Girl Trouble
Matthew Yglesias complains that the press is talking about Sarah Palin in purely political terms, and not asking how she could help John McCain govern.
It's striking listening to the commentary about why this is a smart pick for John McCain that the arguments are all about how this will help him politically — attract women voters, get attention, disrupt Barack Obama's "change" message, etc. What I haven't seen is any conservatives making arguments about why Sarah Palin will help President McCain govern. He'll call on her insights about… what?
Well, maybe oil.
Kudlow: Senator McCain says [ANWR is] too pristine to drill. Senator Obama says the drilling won't work. What is your response to this? How do you fight back?
Palin: Well it will work. And Senator McCain is wrong on that issue. He's right on a whole lot of other issues, so thank goodness that he's understanding and evolving with his position on OCS [Outer Continental Shelf]. So that's encouraging.
Or drugs.
Palin has said she smoked marijuana but didn't enjoy it and doesn't smoke anymore.
"I can't claim a Bill Clinton and say that I never inhaled," she told the Anchorage Daily News in 2006.
At the time, marijuana was legal under Alaska's liberal drug laws.

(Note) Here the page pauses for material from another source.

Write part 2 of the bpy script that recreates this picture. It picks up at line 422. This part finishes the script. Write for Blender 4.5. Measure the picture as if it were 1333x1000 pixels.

She now says she's against decriminalization, but with Obama on one ticket and her on the other, I suppose the "youthful drug use" taboo has been broken for all time. And she probably isn't going to talk to McCain about abortion, but she's brought the religious right completely on board for him, having given birth to a son with Down Syndrome whom she's called "perfect."
The Palin pick is secondarily about government reform, and she's been steel-spined in attacking fellow, corrupt Republicans in her state. But that's only secondary. John McCain would have never looked at Gov. Sam Palin as a running mate, just as black Democrats and guilty white liberals would have never caught fire for white Irish senator Brian O'bama. This is an identity politics election, with independents who don't agree with anything Obama says asked to vote for him to install the first black president, and Democrats now asked to support John McCain to shatter the glass ceiling.

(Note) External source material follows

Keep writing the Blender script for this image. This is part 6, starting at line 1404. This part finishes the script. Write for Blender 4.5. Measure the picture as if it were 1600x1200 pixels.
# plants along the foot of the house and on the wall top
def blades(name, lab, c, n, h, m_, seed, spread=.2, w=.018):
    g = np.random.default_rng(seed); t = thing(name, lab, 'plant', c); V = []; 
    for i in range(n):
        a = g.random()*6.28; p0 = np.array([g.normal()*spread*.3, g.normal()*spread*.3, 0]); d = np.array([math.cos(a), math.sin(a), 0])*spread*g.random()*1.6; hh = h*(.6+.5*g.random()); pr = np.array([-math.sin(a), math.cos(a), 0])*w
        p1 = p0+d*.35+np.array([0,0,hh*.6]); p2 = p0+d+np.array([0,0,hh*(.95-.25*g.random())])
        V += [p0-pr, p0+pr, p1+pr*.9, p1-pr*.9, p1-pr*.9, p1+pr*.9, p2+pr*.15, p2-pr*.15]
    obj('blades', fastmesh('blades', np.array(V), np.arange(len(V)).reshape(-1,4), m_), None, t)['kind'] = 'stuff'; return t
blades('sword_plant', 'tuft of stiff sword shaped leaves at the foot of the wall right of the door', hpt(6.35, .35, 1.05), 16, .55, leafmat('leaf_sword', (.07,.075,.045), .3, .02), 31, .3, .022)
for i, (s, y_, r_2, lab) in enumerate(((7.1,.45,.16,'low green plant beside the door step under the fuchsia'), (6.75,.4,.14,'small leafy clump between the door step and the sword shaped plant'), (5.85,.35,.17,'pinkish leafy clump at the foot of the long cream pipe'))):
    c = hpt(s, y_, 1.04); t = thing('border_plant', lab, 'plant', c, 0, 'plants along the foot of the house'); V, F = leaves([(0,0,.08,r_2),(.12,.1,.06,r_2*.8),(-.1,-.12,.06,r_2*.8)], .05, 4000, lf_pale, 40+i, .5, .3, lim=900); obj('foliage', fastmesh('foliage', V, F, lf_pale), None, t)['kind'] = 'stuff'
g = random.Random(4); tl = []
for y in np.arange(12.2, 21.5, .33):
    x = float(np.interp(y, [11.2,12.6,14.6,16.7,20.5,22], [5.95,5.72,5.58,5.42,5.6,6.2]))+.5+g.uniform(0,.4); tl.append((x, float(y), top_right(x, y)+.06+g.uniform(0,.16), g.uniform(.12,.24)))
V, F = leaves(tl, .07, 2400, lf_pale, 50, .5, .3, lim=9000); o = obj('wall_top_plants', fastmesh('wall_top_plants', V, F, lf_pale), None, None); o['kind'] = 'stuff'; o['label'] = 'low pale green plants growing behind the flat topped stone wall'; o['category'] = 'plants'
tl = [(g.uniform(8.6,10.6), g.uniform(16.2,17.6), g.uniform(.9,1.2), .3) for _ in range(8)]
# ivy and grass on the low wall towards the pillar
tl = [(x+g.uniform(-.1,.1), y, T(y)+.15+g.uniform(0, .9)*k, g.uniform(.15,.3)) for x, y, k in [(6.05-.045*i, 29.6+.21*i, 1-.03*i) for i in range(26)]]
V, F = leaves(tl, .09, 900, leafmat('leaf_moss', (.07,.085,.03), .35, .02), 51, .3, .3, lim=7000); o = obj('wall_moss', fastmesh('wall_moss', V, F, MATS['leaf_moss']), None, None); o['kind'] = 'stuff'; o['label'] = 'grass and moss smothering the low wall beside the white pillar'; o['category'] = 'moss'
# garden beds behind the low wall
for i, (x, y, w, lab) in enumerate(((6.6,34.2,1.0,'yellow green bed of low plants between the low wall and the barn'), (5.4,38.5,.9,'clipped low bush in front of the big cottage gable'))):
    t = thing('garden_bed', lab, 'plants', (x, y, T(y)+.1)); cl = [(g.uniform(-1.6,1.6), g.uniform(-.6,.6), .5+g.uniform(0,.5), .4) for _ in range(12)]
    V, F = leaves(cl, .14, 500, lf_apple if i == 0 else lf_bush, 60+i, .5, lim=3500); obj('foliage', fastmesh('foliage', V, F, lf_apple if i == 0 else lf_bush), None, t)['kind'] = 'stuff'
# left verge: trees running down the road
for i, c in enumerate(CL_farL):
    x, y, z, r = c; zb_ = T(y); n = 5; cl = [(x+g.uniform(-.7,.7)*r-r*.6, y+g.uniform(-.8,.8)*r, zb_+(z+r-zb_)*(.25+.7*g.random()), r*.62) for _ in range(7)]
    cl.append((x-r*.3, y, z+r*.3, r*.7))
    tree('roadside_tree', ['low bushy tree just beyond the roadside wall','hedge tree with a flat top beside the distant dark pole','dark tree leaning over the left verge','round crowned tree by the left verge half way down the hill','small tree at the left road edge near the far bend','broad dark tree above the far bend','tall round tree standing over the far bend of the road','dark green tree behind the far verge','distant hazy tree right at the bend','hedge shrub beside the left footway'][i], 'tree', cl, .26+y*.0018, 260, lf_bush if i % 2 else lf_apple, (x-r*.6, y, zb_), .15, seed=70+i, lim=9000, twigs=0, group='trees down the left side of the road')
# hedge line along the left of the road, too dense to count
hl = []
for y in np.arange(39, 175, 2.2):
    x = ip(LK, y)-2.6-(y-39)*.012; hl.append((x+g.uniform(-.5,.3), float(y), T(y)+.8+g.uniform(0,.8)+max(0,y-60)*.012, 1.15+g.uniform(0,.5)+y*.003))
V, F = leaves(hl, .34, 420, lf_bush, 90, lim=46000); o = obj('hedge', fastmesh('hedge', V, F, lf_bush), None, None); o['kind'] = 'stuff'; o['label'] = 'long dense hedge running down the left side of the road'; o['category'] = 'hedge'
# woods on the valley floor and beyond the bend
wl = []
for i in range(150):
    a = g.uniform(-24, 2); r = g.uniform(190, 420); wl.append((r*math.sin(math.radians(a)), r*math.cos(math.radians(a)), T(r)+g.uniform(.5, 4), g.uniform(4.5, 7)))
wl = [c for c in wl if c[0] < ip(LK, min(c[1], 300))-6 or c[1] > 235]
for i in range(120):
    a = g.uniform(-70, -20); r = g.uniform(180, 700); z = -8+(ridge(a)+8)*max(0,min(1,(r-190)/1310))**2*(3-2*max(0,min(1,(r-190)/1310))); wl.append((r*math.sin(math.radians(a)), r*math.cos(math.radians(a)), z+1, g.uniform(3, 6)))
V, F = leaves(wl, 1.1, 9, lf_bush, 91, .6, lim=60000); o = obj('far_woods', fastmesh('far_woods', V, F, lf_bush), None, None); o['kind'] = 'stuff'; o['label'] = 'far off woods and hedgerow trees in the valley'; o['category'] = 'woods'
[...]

I don't know how I feel about that. As Kerry Howley argued this year, of course the first credible non-white male candidates can be minimized with cries of identity politics or nepotism or affirmative action. But that's how the barriers get broken. Team McCain has understood, and found, that large slice of the electorate that looks at voting as sociological validation. They were tired of Obama having it to himself. I can absolutely see the Palin choice backfiring: she hasn't been vetted by national media, who now have expense-paid trips to Alaska to book, and she could get obliterated in the VP debate with Biden. But if McCain wins this thing, we'll point to the Palin nomination as why.

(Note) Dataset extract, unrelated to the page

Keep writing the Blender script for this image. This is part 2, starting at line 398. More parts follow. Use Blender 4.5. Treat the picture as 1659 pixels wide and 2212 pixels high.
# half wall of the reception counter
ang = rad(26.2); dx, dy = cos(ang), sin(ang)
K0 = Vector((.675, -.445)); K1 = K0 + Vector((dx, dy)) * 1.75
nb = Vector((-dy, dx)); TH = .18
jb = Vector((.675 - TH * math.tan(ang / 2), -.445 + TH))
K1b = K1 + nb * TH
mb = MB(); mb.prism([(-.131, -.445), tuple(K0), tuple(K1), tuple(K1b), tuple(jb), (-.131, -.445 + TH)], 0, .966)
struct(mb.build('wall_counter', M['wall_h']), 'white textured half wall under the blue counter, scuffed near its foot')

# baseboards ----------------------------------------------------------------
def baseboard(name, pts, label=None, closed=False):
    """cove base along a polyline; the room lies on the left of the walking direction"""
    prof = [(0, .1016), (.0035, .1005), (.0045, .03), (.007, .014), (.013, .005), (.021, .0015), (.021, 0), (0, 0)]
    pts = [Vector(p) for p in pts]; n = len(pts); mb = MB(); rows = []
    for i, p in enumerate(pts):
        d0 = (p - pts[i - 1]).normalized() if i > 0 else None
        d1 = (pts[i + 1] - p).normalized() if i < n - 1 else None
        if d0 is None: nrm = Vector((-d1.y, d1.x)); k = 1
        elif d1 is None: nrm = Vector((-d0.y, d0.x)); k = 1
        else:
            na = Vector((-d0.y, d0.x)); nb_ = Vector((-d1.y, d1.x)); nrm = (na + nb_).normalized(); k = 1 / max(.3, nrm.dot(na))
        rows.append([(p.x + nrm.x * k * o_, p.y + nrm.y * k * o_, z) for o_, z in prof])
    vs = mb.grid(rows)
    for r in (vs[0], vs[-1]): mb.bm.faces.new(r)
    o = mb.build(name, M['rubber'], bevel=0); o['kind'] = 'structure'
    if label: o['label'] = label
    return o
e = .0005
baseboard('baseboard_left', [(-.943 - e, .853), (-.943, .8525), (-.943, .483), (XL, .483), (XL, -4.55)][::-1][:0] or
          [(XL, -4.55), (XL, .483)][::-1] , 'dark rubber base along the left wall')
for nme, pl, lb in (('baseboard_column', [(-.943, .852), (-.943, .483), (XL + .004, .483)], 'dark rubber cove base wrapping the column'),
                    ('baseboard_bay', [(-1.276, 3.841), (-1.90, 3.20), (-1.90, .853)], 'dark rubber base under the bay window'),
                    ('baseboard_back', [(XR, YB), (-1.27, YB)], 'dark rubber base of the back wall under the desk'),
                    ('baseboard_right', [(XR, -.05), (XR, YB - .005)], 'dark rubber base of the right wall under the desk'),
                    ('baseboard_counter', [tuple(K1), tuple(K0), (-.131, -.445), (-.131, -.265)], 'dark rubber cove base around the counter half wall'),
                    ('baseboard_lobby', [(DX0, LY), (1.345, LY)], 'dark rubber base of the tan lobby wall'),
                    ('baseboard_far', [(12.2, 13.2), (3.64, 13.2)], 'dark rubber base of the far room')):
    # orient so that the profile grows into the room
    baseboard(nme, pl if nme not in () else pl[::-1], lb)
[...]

Now, Jason Zengerle with the zinger:
I suppose that if McCain continues to make the argument that Putin wants "to restore the old Russian empire," then he can also argue that Palin has been playing a key national security role by preventing a Russian expeditionary force from coming across the Bering Strait.
One more thing about identity politics: It's going to be awfully, awfully tiresome to hear conservatives whine about Palin attacks being sexist. One, it's in bad faith: I challenge them to take a polygraph and say they never visited SlapHillary.com or giggled when a voter asked McCain how he could "beat the bitch." Two, it minimizes Palin by portraying her as a hapless female, and comparing her to Clinton. Clinton was and is a feminist icon. Sarah Palin is Sarah Palin.